Technical Specifications
Key Technical Details
| Parameter | Value |
|---|---|
| Supply Voltage (Vcc) | 4.75V to 5.25V |
| Input Voltage (VI) | 0V to 5V |
| Output Voltage (VO) | 0V to 5V |
| High-Level Input Voltage (VIH) | 2V (min) |
| Low-Level Input Voltage (VIL) | 0.8V (max) |
| High-Level Output Voltage (VOH) | 2.4V (min) |
| Low-Level Output Voltage (VOL) | 0.4V (max) |
| High-Level Output Current (IOH) | -0.4mA |
| Low-Level Output Current (IOL) | 16mA |
| Power Dissipation | 500mW |
| Operating Temperature Range | 0°C to 70°C |
Pin Configuration and Descriptions
The SN7404N NOT gate comes in a 14-pin Dual In-line Package (DIP). The pin configuration is as follows:
| Pin Number | Pin Name | Description |
|---|---|---|
| 1 | 1A | Input for Gate 1 |
| 2 | 1Y | Output for Gate 1 |
| 3 | 2A | Input for Gate 2 |
| 4 | 2Y | Output for Gate 2 |
| 5 | 3A | Input for Gate 3 |
| 6 | 3Y | Output for Gate 3 |
| 7 | GND | Ground |
| 8 | 4Y | Output for Gate 4 |
| 9 | 4A | Input for Gate 4 |
| 10 | 5Y | Output for Gate 5 |
| 11 | 5A | Input for Gate 5 |
| 12 | 6Y | Output for Gate 6 |
| 13 | 6A | Input for Gate 6 |
| 14 | Vcc | Supply Voltage |
Usage Instructions
How to Use the Component in a Circuit
- Power Supply: Connect pin 14 (Vcc) to a 5V power supply and pin 7 (GND) to ground.
- Input Connection: Connect the input signal to one of the input pins (1A, 2A, 3A, 4A, 5A, or 6A).
- Output Connection: The inverted output will be available at the corresponding output pin (1Y, 2Y, 3Y, 4Y, 5Y, or 6Y).
Important Considerations and Best Practices
- Decoupling Capacitor: Place a 0.1µF decoupling capacitor between Vcc and GND to filter out noise.
- Unused Inputs: Connect any unused inputs to GND to prevent floating inputs, which can cause erratic behavior.

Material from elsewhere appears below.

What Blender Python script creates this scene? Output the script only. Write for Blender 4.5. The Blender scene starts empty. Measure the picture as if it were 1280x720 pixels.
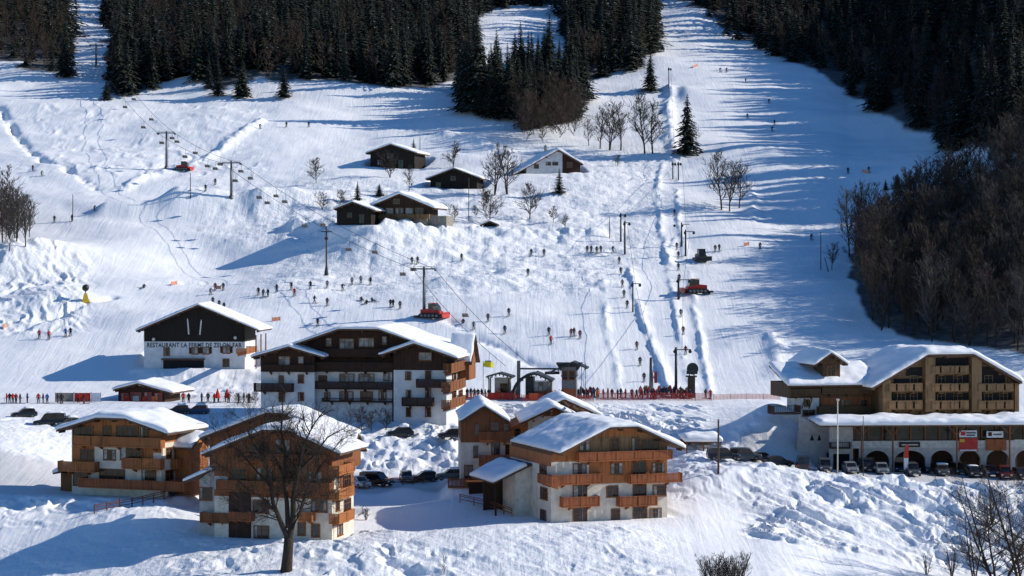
import bpy, bmesh, math, random
import numpy as np
from mathutils import Vector, Matrix, Quaternion
C = bpy.context.scene.collection
R = math.radians
F = 2560.0            # focal length in photo pixels
CX, HY = 640.0, 330.0 # principal column, eye-level row
rnd = random.Random(7)

# ------------------------------------------------------------------ materials
def new_mat(name):
    m = bpy.data.materials.new(name); m.use_nodes = True
    nt = m.node_tree; b = nt.nodes['Principled BSDF']
    return m, nt, b
def node(nt, t, **kw):
    n = nt.nodes.new(t)
    for k, v in kw.items(): setattr(n, k, v)
    return n
def noisy(name, c1, c2, scale=2.0, rough=0.8, bump=0.0, bscale=8.0, coords='Object', stretch=(1,1,1), rand=0.0, spec=0.3, metallic=0.0, detail=6, bdist=0.05):
    m, nt, b = new_mat(name)
    tc = node(nt, 'ShaderNodeTexCoord'); mp = node(nt, 'ShaderNodeMapping')
    mp.inputs['Scale'].default_value = stretch
    nt.links.new(tc.outputs[coords], mp.inputs['Vector'])
    nz = node(nt, 'ShaderNodeTexNoise'); nz.inputs['Scale'].default_value = scale; nz.inputs['Detail'].default_value = detail
    nt.links.new(mp.outputs[0], nz.inputs['Vector'])
    rp = node(nt, 'ShaderNodeValToRGB')
    rp.color_ramp.elements[0].position = 0.32; rp.color_ramp.elements[1].position = 0.68
    rp.color_ramp.elements[0].color = (*c1, 1); rp.color_ramp.elements[1].color = (*c2, 1)
    nt.links.new(nz.outputs['Fac'], rp.inputs['Fac'])
    out = rp.outputs['Color']
    if rand:
        oi = node(nt, 'ShaderNodeObjectInfo'); mr = node(nt, 'ShaderNodeMapRange')
        mr.inputs['To Min'].default_value = 1 - rand; mr.inputs['To Max'].default_value = 1 + rand
        nt.links.new(oi.outputs['Random'], mr.inputs['Value'])
        hs = node(nt, 'ShaderNodeHueSaturation'); nt.links.new(mr.outputs[0], hs.inputs['Value'])
        nt.links.new(out, hs.inputs['Color']); out = hs.outputs['Color']
    nt.links.new(out, b.inputs['Base Color'])
    b.inputs['Roughness'].default_value = rough; b.inputs['Specular IOR Level'].default_value = spec
    b.inputs['Metallic'].default_value = metallic
    if bump:
        n2 = node(nt, 'ShaderNodeTexNoise'); n2.inputs['Scale'].default_value = bscale; n2.inputs['Detail'].default_value = 5
        nt.links.new(mp.outputs[0], n2.inputs['Vector'])
        bp = node(nt, 'ShaderNodeBump'); bp.inputs['Strength'].default_value = bump; bp.inputs['Distance'].default_value = bdist
        nt.links.new(n2.outputs['Fac'], bp.inputs['Height']); nt.links.new(bp.outputs[0], b.inputs['Normal'])
    return m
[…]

- Current Limiting: Ensure that the output current does not exceed the specified limits to avoid damaging the component.
Example Circuit with Arduino UNO
Here is an example of how to use the SN7404N with an Arduino UNO to invert a digital signal:
// Define the input and output pins
const int inputPin = 2; // Input signal from Arduino
const int outputPin = 3; // Inverted output signal
void setup() {
pinMode(inputPin, OUTPUT); // Set inputPin as output
pinMode(outputPin, INPUT); // Set outputPin as input
}
void loop() {
digitalWrite(inputPin, HIGH); // Set inputPin to HIGH
delay(1000); // Wait for 1 second
digitalWrite(inputPin, LOW); // Set inputPin to LOW
delay(1000); // Wait for 1 second
}
Troubleshooting and FAQs
Common Issues Users Might Face
No Output Signal:
- Solution: Check the power supply connections (Vcc and GND). Ensure the input signal is within the specified voltage range.
Erratic Behavior:
- Solution: Ensure all unused inputs are connected to GND. Add a decoupling capacitor between Vcc and GND.
Overheating:
- Solution: Check the output current to ensure it does not exceed the specified limits. Reduce the load if necessary.
Solutions and Tips for Troubleshooting
- Verify Connections: Double-check all connections, especially power supply and ground.
- Use a Multimeter: Measure the input and output voltages to ensure they are within the specified ranges.
- Check for Shorts: Inspect the circuit for any short circuits or solder bridges.
By following this documentation, users can effectively utilize the SN7404N NOT gate in their digital circuits, ensuring reliable and efficient performance.